I’m not exactly a heavy phone user, but I’ve always loved gadgets, especially ones that will allow me to touch the Internet from where ever I happen to be. Still the obscene contractually prices have always turned me off. Even with just a regular “dumb phone” (god I hate that term) I’ve avoided contracts as I don’t use even close to enough minutes for even their smallest plans. I’ve been on a few contracts before but always find myself going back to prepaid plans. I’ve gone through several prepaid companies, each with their own pros and cons, but I’ve always gotten some random cheap run of the mill phone. This might be about to change.
Virgin Mobile has had the Samsung Intercept for a little while now. It’s the first Android phone that they’ve offered and I can safely say I wasn’t overly excited by it. It got pretty bad reviews for being laggy and having a very non-responsive touchscreen. Then there is the price. Sure, with prepaid the phone prices are always on the high side as there is no contract that helps to subsidize the phones cost, but for what the Intercept offered the price was bad. Today Virgin Mobile announced the LG Optimus V. Not only does it look like a much nicer phone (early reviews are backing that up), but it’s 100 bucks cheaper which puts it squarely in the range I’m willing to pay.
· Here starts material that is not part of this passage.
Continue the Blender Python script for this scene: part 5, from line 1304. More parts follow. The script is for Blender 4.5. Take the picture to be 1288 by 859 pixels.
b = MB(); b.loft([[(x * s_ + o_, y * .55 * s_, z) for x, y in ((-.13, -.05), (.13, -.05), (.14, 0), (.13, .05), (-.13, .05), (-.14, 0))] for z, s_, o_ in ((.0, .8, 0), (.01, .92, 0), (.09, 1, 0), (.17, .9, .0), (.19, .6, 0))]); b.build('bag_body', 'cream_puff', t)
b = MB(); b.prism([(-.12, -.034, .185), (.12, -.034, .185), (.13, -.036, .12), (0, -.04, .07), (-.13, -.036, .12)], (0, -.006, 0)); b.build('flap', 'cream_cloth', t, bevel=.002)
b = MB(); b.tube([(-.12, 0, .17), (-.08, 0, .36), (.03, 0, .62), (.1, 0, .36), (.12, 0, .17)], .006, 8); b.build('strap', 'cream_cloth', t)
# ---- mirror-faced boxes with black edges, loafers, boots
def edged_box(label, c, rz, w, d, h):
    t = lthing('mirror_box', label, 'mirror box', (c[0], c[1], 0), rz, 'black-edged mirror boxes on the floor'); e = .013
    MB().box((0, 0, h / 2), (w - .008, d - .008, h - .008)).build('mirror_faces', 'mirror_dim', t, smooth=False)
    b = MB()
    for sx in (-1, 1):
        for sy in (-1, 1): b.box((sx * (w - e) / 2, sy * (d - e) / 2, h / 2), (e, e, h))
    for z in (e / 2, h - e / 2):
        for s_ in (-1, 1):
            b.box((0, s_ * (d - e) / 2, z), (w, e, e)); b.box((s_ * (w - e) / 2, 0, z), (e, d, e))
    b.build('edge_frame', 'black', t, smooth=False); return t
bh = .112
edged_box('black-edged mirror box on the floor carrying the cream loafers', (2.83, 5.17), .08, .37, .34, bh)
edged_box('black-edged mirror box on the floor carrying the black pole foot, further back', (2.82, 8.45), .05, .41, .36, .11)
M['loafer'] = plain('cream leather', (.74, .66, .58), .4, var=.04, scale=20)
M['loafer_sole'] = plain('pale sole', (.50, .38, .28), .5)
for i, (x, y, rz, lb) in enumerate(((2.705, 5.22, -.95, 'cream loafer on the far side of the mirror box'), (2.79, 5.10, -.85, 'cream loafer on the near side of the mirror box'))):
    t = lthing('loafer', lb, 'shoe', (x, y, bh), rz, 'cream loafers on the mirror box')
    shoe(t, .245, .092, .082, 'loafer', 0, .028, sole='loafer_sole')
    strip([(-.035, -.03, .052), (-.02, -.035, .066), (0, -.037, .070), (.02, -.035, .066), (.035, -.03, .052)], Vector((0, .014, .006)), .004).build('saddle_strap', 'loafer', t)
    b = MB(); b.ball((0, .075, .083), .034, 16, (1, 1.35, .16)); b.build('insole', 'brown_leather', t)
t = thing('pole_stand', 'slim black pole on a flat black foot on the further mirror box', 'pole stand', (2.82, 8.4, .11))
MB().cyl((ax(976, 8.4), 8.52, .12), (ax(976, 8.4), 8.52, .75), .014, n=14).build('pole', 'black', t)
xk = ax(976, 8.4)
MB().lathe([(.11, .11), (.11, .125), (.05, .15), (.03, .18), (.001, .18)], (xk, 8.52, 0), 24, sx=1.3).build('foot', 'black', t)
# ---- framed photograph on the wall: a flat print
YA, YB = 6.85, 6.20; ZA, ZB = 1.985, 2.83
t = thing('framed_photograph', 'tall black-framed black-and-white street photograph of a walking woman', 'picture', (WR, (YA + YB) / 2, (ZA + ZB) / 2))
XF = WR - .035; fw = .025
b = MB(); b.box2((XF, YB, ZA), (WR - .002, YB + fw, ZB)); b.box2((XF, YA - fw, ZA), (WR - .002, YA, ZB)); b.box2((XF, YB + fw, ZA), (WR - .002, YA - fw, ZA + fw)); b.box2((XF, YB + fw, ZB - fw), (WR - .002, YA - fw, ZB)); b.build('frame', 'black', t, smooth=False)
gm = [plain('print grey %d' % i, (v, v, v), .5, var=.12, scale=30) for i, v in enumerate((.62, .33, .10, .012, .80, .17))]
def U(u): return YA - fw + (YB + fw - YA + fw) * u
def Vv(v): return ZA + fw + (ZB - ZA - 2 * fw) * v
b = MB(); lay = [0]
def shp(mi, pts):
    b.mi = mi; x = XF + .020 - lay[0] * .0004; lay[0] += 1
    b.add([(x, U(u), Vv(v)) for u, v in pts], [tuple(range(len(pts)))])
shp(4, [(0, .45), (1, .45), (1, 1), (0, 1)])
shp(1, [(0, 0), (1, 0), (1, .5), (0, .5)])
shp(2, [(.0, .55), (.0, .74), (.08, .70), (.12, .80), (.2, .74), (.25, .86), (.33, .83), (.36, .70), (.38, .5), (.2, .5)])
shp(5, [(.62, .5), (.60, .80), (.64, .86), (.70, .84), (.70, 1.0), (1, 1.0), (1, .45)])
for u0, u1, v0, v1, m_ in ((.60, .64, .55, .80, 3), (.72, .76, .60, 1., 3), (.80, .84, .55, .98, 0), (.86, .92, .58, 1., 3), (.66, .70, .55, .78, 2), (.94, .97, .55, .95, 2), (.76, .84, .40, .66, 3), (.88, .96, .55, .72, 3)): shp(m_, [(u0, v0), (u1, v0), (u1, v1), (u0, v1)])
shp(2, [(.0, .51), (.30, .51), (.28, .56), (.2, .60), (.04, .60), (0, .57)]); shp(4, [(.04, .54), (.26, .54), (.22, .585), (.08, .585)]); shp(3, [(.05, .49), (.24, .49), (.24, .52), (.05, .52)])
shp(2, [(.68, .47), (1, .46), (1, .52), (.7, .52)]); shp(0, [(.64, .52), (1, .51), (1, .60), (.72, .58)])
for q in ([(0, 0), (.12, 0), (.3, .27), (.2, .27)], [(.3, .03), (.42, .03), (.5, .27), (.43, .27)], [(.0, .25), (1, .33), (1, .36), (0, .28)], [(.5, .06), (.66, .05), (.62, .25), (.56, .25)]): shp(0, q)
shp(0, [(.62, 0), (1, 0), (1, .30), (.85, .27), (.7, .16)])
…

Sure, this is by no means a top of the line phone. That’s the one drawback with a lot of the prepaid services, they tend to sell at best mid-range phones that tend to be “outdated”. However seeing as how a phone has never been, and likely never will be my primary device of communication, having the latest and greatest isn’t a major priority for me. When I’m out and about it’ll let me quickly check email or look up something on the web which is all I’m really looking for. And of course all this comes in at 25$ a month for unlimited texts, email, web, data. Sure, it only gives me 300 minutes of voice a month, but right now I average about 30 minutes a month. With my current phone the highest voice minutes used in a month was a little over 200 and that was used by Denise who was having issues with her phone and spending all my minutes trying to get someone to fix her problem.
I’ve still got 60 days and gobs of minutes with my current prepaid so I’ve got time to ponder it, and to see what other phones might come out in the prepaid arena. But right now I’m thinking that come my birthday I might finally be joint the smartphone generation.